Lorna Sass is one of the modern-day pressure cooking gurus. She is the author of Cooking Under Pressure and Pressure Perfect. You can even find her on Facebook. I was lucky enough to receive her book, Pressure Perfect when I received my pressure cooker and it has been an invaluable resource. Unlike some forms of cooking where you can make it up as you go along and experiment easily, pressure cooking really does benefit from starting with a recipe. Once you have tried it out you can certainly substitute ingredients here and there but you need to make sure you keep your liquid amount right. Pressure cooking works by building up steam in the cooker and the steam cooks the food. If you can build up enough steam, or if you are cooking something, like rice, that absorbs the liquid as well, not having enough liquid will make quite a mess. No one wants soggy rice of course, but you also don’t want to open your pressure cooker, ready for dinner and find a rock hard lump of rice stuck to the bottom of the cooker because you didn’t use enough liquid.
That’s not to say that pressure cooking is difficult or somehow mysterious. If you use a recipe it is really quite easy and foolproof. You will have delicious food in a fraction of the time. You can cook cheap cuts of meat and the high pressure will make them wonderfully tender. You won’t have to heat up your kitchen for hours with the oven. It’s really a great kitchen tool to have around.
Here is the quick and easy lunch I am going to make for myself, found on the Pressure Perfect cookbook by Lorna Sass.
Shredded Meat Tacos with Lime Cilantro Cream
There are instructions for various cuts of beef, pork, turkey and chicken. I am going to use chicken so I will share those instructions.
2 pounds boneless chicken thighs or boneless split breast
1 ½ cups chicken broth
1 to 2 cups salsa
Corn or flour tortillas
For the lime cilantro cream
½ cup sour cream
1 tablespoon lime juice
2 tablespoons chopped, fresh cilantro
¼ teaspoon salt (optional)
Pour the broth into a 4 quart or larger cooker and add your choice of meat. Lock the lid in place. Over high heat, bring to high pressure. Reduce the heat just enough to maintain high pressure. For chicken, cook for 4 minutes at high pressure, let it sit and naturally release for 4 minutes and then quick release according to your cookers instructions.
Remove the lid, tilting it away from you to allow steam to escape. Transfer the meat to a cutting board and let it rest for a few minutes. Degrease the broth in a fat separator and reserve it for use in completing the dish.
Shred or finely chop the meat.
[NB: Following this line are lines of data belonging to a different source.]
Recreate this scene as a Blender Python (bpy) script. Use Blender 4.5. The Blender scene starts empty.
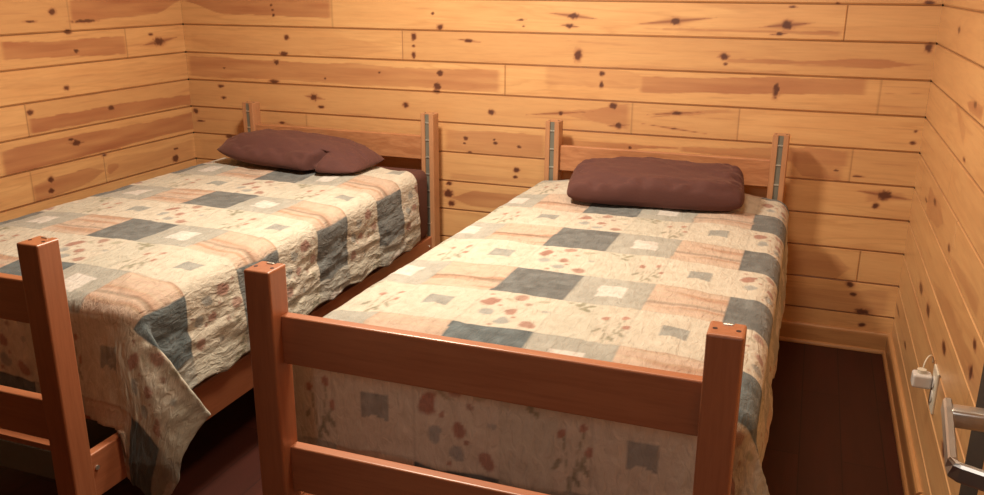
import bpy, bmesh, math, random
import numpy as np
from mathutils import Vector, Matrix
R = math.radians

# ------------------------------------------------------------------ camera
W = 3.318            # room width, left wall at x=0, back wall at y=0
CEIL = 2.40
YF = -3.28           # inner face of the wall with the doorway
scene = bpy.context.scene
cd = bpy.data.cameras.new('camera'); cam = bpy.data.objects.new('camera', cd)
scene.collection.objects.link(cam); scene.camera = cam
cd.sensor_fit = 'HORIZONTAL'; cd.sensor_width = 36.0; cd.lens = 36.0 * 855.91 / 984.0
cd.clip_start = 0.02
yaw, pitch, roll = 0.3532, -0.3001, 0.0054
fwd0 = Vector((-math.sin(yaw), math.cos(yaw), 0)); rt0 = Vector((math.cos(yaw), math.sin(yaw), 0)); upz = Vector((0, 0, 1))
fwd = fwd0 * math.cos(pitch) + upz * math.sin(pitch); up1 = -fwd0 * math.sin(pitch) + upz * math.cos(pitch)
rt = rt0 * math.cos(roll) + up1 * math.sin(roll); up = -rt0 * math.sin(roll) + up1 * math.cos(roll)
m = Matrix((rt, up, -fwd)).transposed().to_4x4(); m.translation = Vector((2.9144, -3.5246, 1.4148))
cam.matrix_world = m

# ------------------------------------------------------------------ world, lights, exposure
wd = bpy.data.worlds.new('world'); scene.world = wd; wd.use_nodes = True
wd.node_tree.nodes['Background'].inputs[0].default_value = (0.6, 0.45, 0.3, 1)
wd.node_tree.nodes['Background'].inputs[1].default_value = 0.02
def area(name, loc, target, size, power, col):
    l = bpy.data.lights.new(name, 'AREA'); l.shape = 'DISK'; l.size = size; l.energy = power; l.color = col
    o = bpy.data.objects.new(name, l); scene.collection.objects.link(o); o.location = loc
    o.rotation_euler = (Vector(target) - Vector(loc)).to_track_quat('-Z', 'Y').to_euler()
    return o
area('ceiling_lamp_light', (1.62, -1.22, 2.10), (1.62, -1.0, 0), 0.26, 46, (1.0, 0.88, 0.70))
area('ceiling_lamp_light_right', (2.5, -1.7, 2.33), (2.5, -1.6, 0), 0.5, 19, (1.0, 0.83, 0.62))
area('hall_light', (2.55, -4.45, 2.0), (1.6, -2.0, .5), 0.5, 9, (1.0, 0.90, 0.80))
scene.view_settings.view_transform = 'Standard'; scene.view_settings.look = 'None'
scene.view_settings.gamma = 1.0; scene.view_settings.use_curve_mapping = False
scene.view_settings.exposure = 0.0

# ------------------------------------------------------------------ helpers
C = scene.collection
def link(o, parent=None):
    C.objects.link(o)
    if parent is not None: o.parent = parent
    return o
def tag(o, label=None, cat=None, group=None, kind=None):
    if label: o['label'] = label
    if cat: o['category'] = cat
    if group: o['group'] = group
    if kind: o['kind'] = kind
    return o
def empty(name, loc):
    o = bpy.data.objects.new(name, None); o.location = loc; o.empty_display_size = 0.1
    return link(o)
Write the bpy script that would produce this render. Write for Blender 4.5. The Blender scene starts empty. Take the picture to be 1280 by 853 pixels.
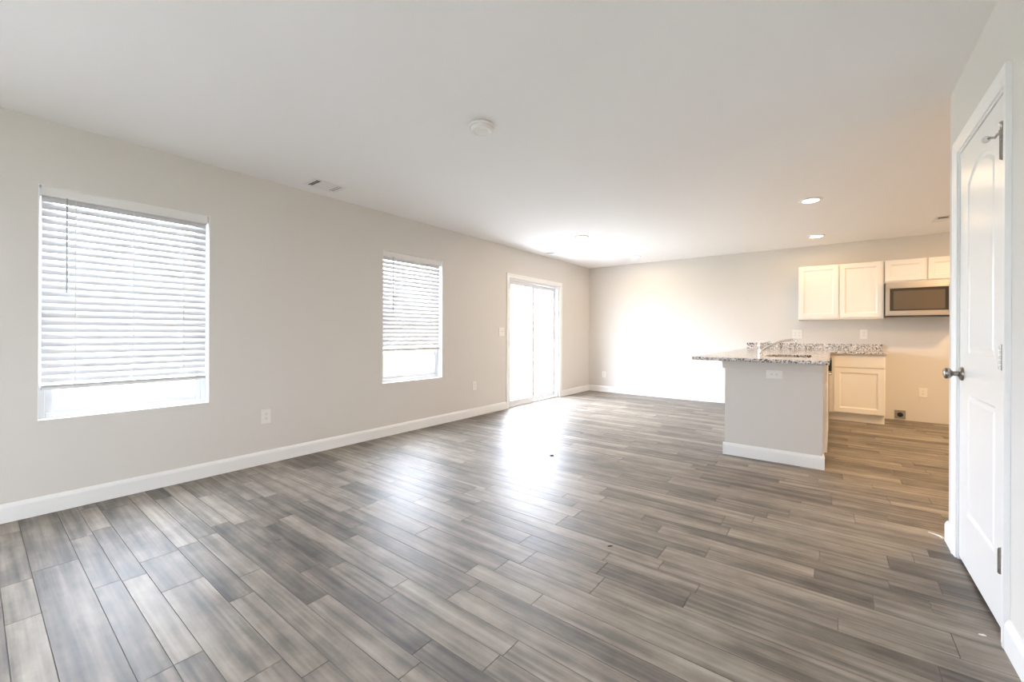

Place it back into the cooker, including just enough of the salsa to lightly coat. If the salsa is very thick add about ¼ cup of the reserved broth. Cook over medium heat for a few minutes, stirring frequently until the meat has absorbed the salsa’s flavor and most of the liquid has evaporated.
Blend the lime cilantro cream ingredients together in a small bowl. Warm the tortillas. Serve the meat, tortillas and lime cilantro cream together along with any other toppings you would like.
Each recipe in the book includes variations as well as transformations which give you completely different flavors to incorporate into the dish. For the meat tacos, transformations include chili-seasoned meat for tacos, Cuban inspired shredded meat over rice, pulled barbecue meat on buns and mock mu shu chicken or pork.
And don’t think pressure cooking is all about meat. You can cook steel cut oats and other hard grains in 3 or 4 minutes, you can make cakes and desserts in your pressure cooker, and pressure cooking is a great way to speed up the bean cooking process too.
If you take the time to try pressure cooking you will not be disappointed. The time you save alone will make it worth it – up to 70% less cooking time for some dishes. The energy and money saved are great extras.